El riesgo de las reglas es meterle tanto corsé hasta quitarle el alma al debate, su jugo, pero esa sería su consumación: el placer de conducir políticos por el desfiladero de unas reglas de oro
Cuando arrancó el debate parecía que todos se tiraban contra Milei. No pasaron diez minutos y se volvió obvio que el blanco también era Massa (la inflación, la corrida, la pobreza). El bochorno de Insaurralde, en un día que no se habló de ninguna otra cosa, fue menos aprovechado de lo esperable. El candidato oficialista hizo un tramo de su llegada a Santiago del Estero en auto, con parada en una YPF, para tratar de contrastar el yate, y a la salida del debate pidió que también baje su candidatura, cosa que se confirmó hoy. Antes y después lo tuvo en mente. Schiaretti no se llevó ninguna réplica y fue meme, pero Córdoba dibuja -incluso más allá del peronismo cordobés- lo que más o menos desean todos: una cierta idea de equilibrio fiscal, perfil productivo y exportador, autos y soja, administración eficiente. Bullrich aprovechó para recordar frente al gobernador la razón mezquina por la que el kirchnerismo clausuró para siempre su suerte electoral ahí: le ninguneó la famosa ayuda federal en plena rebelión policial. Milei arrinconado por Massa dijo que lo que pensaba del Papa lo dijo antes de ser político. Y fue su excepcional modo de nombrar la casta positivamente, digamos. Bullrich y Bregman trajeron las cuitas del gobierno de Macri, porque hay un capítulo intenso ahí, y por momentos se mencionó más el gobierno macrista que al actual. Porque, ¿dónde está el poder? En la ausencia. A Alberto lo mencionó sólo Bregman. A Máximo lo mencionó Schiaretti en una pregunta. Nadie mencionó a Cristina. Y Macri fue un poco más nombrado, quizás también por la duda de en cuántas candidaturas tiene hechas sus apuestas. La orfandad de una época es un desierto de nombres.
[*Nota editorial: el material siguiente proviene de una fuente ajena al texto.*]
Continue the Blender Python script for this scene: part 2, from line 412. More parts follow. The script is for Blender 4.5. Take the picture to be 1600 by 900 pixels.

Si nadie fue un claro ganador, el debate lo ganaron las reglas. El placer de ponerle reglas a la política, la sangre que promete el periodismo contra la casta, envuelto en su narcisismo, su protagonismo, como cuando hacen “cambio de pareja” en la conducción del debate. A santo de qué. “Ahora discuten, ahora se cruzan, ahora tienen 40 segundos, ahora vamos a un corte”, dicen los maestros de ceremonia con tono educador. La democracia es el mejor orden posible y vive también del combustible de la solemnidad y la sobreactuación. La democracia es nuestro derecho al error: borrar con el codo lo que votamos con la mano. En el país donde seis presidentes desde 1983 fueron abogados, la semana que viene concluye el debate en la Facultad de Derecho. Ahí veremos quién rompe este “empate”.